Monday, April 1, 2013

Philosophy in Education

The following link is for a video regarding Philosophy in Education

http://www.youtube.com/watch?v=G_8x4iALsgA

Schools of the future / Digital Literacy / Life-long Learning

The challenge for schools of the future is to create educational environments that expand and enhance the ability of the digital natives while empowering them with the knowledge and skills needed for success in a global society. The future economy will need workers with key soft skills including information literacy, critical thinking and problem solving, cultural competency global perspective, workplace ethics, systems thinking related to green sustainability, business and technology literacy. The digital students of schools in the future will also have to acquire digital literacy, visual literacy, and technological literacy skills. The greatest challenge is moving beyond the glitz and pizzazz of the flashy technology to teach the literacy in this new mileu. Using the same skills used for centuries-analysis, synthesis, and evaluation-we must look at digital literacy as another realm within which to apply elements of critical thinking.

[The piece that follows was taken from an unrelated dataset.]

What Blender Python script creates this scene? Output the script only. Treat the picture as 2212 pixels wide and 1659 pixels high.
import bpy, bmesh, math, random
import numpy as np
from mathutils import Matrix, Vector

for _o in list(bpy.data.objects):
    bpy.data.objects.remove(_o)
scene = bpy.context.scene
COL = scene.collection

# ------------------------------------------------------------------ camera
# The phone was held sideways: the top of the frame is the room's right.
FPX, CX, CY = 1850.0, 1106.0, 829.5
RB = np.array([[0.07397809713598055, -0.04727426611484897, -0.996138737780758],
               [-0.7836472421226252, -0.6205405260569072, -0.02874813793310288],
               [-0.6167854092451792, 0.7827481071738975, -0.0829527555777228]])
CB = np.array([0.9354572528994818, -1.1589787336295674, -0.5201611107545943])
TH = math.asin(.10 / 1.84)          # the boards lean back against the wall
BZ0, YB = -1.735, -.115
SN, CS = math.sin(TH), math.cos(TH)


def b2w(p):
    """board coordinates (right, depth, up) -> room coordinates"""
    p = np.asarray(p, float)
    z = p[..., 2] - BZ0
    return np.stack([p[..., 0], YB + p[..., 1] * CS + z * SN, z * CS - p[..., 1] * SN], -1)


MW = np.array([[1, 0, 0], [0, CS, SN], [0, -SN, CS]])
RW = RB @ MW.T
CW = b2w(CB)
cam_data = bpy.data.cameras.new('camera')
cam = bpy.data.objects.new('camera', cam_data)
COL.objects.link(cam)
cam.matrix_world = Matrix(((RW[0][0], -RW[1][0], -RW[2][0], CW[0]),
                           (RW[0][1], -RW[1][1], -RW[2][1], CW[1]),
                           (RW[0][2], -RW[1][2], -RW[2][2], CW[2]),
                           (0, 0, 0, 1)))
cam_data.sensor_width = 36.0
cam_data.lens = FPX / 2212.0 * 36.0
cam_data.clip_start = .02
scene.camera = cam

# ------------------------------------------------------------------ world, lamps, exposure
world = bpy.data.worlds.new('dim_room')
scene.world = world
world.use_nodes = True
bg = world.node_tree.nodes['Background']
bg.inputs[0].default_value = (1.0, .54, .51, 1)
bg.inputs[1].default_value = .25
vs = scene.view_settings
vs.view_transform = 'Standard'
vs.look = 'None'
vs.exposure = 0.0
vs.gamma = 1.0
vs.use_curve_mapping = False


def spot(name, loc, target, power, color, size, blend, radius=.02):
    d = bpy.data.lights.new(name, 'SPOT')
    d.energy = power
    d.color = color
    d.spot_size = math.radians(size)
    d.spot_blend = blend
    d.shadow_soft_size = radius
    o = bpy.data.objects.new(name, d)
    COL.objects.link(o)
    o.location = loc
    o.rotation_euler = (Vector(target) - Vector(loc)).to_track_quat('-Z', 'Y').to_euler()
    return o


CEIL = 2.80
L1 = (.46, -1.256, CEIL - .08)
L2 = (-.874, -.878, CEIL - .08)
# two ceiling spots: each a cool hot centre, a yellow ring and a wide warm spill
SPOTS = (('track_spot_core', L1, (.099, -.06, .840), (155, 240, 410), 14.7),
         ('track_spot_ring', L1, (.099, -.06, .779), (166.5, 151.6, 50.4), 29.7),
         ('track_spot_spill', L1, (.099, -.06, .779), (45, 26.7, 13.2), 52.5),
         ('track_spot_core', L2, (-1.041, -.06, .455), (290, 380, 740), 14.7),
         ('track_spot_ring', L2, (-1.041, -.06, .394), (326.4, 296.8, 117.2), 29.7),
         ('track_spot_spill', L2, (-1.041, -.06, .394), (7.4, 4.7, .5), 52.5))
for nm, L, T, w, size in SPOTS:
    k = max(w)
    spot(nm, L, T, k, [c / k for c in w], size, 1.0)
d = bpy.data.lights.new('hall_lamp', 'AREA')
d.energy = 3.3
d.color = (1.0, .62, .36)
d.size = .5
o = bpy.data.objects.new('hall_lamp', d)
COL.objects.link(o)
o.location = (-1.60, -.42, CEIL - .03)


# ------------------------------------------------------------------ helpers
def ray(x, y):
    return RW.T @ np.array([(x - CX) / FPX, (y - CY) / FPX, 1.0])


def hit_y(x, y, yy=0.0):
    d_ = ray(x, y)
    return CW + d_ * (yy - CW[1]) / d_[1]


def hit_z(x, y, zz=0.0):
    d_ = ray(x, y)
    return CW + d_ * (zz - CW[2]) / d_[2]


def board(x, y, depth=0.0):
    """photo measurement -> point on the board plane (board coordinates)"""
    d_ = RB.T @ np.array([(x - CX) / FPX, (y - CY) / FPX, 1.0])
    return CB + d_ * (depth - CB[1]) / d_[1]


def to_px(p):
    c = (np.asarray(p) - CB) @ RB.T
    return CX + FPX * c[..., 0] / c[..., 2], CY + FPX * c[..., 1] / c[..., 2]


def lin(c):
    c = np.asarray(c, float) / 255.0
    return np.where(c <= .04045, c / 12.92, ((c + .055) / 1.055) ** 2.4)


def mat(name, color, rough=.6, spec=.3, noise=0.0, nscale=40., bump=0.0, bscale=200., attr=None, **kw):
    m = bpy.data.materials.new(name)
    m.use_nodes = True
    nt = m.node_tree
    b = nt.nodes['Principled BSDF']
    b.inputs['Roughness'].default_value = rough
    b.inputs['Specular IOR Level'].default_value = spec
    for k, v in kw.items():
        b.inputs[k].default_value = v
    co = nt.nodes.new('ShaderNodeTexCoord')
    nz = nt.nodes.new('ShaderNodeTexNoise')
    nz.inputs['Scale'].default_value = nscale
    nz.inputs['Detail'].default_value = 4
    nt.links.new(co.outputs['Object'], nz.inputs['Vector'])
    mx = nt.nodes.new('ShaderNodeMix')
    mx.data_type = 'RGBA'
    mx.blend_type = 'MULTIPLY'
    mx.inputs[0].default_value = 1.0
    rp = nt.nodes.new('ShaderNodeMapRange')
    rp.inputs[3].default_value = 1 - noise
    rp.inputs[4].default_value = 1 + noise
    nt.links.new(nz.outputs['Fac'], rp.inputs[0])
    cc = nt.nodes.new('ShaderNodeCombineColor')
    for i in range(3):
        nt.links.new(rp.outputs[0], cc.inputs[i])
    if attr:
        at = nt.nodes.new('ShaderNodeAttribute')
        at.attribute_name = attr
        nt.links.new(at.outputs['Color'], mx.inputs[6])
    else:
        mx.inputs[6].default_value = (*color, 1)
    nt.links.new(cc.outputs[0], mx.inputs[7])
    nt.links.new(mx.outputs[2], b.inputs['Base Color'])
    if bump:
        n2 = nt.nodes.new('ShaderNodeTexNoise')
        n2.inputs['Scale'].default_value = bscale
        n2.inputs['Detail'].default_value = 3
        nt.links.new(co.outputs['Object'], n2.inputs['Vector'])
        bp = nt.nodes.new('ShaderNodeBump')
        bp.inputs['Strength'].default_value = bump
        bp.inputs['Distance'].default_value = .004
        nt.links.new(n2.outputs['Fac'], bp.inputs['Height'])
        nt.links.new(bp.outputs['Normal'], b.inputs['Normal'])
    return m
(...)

Access to world class broadband will revolutionize classroom education and enable students to engage more effectively with the resources from around the world. Technologies are transforming classrooms into more engaging, collaborative and productive learning environments in which instruction can be customized to students’ specific needs, interests and learning styles. It is also redefining the way educators teach, as well as the role they serve-from being the sole sources of information to being guides and facilitators in the learning process. The future of technology will enable people to be life-long learners. Learning will continue into the work place where there is a need to keep up with current information. Closing up, if the rate of change inside an institution is less than the rate of change outside, the end is in sight…Technology is developing at a very fast pace. If education fails to keep up with the current trends, will it keep up with those of the future?”